Throw into that heady mix the myriad of middle men in Ad Tech land taking their slice ahead of you, the unabated rise of ad blockers, and advertisers becoming even more aware of the abusive ad fraud industry, it's no wonder that you're finding it difficult to keep going.

You don't need a reminder from me that if you worked in agency land things are not what they once were, especially as some huge global brands are now looking to boycott social media 'paid media' campaigns and spend due to concerns around which piece of content their brand message will end up against.

I recently picked up what seems like a relatively small news story with potentially interesting implications for publishers and broadcasters; link below

Google says it will start paying some publishers for their news content, in a move that could pave the way for reduced tensions between the internet search giant and the beleaguered news industry.

To be honest one of the reasons I stopped visiting most of these news related websites was down to the overload of ads that slowed pages down, it simply made it very difficult to see any of the news for ads.

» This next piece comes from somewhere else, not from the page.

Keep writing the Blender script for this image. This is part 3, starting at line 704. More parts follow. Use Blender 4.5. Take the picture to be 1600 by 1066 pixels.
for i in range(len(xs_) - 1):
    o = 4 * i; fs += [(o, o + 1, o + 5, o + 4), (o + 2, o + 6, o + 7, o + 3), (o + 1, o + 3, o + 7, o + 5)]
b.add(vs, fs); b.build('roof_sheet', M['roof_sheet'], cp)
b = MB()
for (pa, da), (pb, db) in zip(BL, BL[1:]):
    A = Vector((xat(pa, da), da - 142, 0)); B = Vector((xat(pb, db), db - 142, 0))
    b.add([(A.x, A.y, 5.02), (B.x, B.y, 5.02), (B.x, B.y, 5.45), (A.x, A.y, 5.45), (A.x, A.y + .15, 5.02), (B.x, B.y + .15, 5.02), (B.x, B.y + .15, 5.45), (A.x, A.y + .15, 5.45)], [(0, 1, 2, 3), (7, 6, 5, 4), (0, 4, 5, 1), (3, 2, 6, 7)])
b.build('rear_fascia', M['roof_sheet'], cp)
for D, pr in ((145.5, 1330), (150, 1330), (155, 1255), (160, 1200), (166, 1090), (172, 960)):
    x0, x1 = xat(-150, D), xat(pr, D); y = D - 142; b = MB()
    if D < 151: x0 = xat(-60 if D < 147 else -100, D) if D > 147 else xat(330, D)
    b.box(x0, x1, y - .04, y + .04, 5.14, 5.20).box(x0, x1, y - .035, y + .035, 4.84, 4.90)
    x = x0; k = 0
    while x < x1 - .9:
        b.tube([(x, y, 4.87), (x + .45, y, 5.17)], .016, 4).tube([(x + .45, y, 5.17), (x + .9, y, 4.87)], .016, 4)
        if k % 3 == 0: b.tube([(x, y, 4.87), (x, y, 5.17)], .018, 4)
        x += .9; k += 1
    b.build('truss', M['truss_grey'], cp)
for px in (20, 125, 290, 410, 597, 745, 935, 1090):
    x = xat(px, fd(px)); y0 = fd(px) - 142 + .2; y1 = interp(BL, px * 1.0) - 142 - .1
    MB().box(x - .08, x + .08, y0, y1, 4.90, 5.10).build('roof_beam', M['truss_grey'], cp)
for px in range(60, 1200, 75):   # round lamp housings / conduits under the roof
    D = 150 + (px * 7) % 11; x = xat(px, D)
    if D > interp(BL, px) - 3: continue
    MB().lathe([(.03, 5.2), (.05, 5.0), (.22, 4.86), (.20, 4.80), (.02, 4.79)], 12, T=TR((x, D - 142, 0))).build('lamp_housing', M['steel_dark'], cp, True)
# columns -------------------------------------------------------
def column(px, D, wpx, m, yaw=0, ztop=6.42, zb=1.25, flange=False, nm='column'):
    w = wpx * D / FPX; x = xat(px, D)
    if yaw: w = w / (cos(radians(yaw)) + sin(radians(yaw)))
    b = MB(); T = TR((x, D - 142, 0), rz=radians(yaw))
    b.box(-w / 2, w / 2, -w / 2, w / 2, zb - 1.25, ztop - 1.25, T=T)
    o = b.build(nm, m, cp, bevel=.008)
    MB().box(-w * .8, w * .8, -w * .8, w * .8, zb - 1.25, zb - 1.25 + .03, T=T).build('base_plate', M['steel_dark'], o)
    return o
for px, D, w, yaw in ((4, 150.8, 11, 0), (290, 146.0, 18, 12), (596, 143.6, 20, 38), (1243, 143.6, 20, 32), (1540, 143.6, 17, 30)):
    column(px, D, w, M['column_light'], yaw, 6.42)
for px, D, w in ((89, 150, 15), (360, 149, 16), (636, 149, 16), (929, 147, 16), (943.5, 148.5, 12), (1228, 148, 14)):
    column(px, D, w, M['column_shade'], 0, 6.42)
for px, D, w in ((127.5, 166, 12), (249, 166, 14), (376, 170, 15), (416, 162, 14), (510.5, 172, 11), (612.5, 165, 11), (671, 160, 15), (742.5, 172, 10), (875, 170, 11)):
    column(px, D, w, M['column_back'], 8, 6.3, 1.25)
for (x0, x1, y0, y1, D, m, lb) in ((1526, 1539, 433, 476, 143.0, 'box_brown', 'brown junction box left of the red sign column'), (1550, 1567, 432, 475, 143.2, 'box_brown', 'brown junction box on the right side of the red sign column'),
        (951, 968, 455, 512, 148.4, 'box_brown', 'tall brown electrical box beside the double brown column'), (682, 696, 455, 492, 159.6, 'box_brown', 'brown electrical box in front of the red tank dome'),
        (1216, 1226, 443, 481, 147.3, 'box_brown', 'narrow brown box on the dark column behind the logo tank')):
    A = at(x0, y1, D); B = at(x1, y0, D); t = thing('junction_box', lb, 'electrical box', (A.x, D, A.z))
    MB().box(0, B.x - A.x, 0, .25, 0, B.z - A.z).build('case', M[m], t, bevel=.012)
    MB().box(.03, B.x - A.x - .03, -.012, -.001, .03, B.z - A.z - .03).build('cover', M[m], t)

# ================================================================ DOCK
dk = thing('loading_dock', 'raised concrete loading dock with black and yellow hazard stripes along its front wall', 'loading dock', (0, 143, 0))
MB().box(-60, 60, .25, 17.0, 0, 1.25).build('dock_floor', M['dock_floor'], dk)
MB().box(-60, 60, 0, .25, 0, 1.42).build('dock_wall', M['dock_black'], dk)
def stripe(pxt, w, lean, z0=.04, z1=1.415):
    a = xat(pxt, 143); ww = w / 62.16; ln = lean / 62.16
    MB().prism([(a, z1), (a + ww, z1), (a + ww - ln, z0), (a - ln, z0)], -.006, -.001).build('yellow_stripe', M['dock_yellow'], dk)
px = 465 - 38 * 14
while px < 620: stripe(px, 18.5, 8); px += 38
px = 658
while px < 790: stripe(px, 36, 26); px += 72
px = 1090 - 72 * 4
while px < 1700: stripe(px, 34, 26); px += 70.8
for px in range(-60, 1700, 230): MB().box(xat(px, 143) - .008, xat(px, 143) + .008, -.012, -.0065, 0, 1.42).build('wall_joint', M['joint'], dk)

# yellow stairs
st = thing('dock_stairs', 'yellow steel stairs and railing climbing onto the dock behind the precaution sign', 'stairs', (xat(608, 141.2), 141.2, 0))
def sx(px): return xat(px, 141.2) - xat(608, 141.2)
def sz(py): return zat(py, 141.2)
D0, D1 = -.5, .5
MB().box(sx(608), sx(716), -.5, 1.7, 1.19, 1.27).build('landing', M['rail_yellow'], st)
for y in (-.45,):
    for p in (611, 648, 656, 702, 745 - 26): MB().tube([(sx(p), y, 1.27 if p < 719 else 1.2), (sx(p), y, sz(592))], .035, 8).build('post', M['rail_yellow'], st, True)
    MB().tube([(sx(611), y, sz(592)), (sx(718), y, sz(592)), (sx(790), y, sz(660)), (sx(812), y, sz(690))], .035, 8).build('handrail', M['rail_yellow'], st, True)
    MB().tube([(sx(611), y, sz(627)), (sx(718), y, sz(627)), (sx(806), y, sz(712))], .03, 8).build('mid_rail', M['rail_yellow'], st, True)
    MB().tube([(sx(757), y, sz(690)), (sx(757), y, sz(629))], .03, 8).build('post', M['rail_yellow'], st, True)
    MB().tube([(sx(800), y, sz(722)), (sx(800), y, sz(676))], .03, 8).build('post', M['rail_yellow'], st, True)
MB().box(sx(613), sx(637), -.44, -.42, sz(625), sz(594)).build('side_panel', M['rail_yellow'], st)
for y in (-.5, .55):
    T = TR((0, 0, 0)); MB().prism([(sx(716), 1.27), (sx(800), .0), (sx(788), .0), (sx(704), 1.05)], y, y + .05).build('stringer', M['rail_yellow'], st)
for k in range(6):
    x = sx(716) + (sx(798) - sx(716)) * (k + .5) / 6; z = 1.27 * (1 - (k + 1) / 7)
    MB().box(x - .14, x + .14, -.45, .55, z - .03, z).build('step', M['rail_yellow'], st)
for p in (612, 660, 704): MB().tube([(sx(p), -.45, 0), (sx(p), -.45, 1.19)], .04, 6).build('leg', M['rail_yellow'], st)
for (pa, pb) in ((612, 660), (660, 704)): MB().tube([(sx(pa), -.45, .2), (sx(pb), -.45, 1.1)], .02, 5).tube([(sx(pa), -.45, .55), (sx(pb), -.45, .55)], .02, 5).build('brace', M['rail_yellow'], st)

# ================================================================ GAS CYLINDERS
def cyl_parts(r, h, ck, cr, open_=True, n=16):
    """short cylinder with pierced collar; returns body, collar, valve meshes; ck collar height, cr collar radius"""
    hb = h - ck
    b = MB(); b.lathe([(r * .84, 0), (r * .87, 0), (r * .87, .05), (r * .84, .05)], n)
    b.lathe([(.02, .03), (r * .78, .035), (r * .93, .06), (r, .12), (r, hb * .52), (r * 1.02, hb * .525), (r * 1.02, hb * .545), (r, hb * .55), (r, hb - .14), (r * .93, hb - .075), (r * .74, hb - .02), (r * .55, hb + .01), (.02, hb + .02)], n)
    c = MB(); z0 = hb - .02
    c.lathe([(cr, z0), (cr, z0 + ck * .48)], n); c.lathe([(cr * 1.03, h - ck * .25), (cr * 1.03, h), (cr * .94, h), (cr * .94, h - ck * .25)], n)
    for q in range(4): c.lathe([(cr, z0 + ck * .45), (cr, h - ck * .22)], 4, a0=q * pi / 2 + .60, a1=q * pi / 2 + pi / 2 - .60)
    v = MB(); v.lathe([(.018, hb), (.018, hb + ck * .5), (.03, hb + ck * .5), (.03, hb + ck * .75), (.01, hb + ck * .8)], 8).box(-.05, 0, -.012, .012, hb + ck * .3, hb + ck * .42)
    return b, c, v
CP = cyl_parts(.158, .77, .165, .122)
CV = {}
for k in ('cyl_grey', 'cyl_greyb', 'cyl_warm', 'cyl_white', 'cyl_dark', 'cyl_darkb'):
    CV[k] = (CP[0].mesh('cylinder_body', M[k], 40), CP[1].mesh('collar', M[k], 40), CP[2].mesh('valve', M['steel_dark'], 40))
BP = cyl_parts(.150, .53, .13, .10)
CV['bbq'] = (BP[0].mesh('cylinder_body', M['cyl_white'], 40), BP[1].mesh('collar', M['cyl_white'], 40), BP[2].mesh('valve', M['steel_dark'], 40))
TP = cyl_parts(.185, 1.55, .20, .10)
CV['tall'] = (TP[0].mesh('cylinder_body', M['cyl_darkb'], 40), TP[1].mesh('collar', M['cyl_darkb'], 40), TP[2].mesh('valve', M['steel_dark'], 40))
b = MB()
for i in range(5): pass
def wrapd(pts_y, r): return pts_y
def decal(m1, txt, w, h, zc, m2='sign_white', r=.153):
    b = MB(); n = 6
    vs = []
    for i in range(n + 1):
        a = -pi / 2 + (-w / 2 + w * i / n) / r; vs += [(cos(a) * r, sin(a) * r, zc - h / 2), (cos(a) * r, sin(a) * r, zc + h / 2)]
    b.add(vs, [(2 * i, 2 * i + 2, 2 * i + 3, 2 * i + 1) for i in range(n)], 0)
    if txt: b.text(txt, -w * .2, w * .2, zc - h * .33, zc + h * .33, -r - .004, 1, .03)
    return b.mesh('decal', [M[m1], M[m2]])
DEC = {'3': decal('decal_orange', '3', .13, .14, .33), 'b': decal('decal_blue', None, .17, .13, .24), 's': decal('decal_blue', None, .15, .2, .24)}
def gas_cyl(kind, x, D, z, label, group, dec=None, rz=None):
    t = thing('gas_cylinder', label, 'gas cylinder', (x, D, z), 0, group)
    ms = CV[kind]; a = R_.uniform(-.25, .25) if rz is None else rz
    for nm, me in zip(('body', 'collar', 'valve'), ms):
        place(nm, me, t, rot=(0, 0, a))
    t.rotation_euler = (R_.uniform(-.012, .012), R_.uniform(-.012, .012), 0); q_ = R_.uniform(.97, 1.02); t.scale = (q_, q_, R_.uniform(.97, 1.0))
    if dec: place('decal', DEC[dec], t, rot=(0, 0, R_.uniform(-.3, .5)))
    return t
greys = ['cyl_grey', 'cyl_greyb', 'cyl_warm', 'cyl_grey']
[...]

Try visiting 'Forbes' or any other news websites and you will experience the same wait whilst all those ads get loaded.

The truth is that the Television, magazine, and news paper (publishing) industries are not in the business of content, they're in the business of audience aggregation.

The production and creation of content is a means to an end in order to drive bigger audiences from which they can monetise those eyeballs via advertising, and to do this they need to produce and serve us content that captures our attention.

And guess what the delivery and training of a 'social network' strategy that leverages  employee advocacy for the production of authentic content for social media has in common with the above?

if done with the right training and support It also encourages engagement, it increases your network, reach, and visibility - and it doesn't carry any intrusive adverts.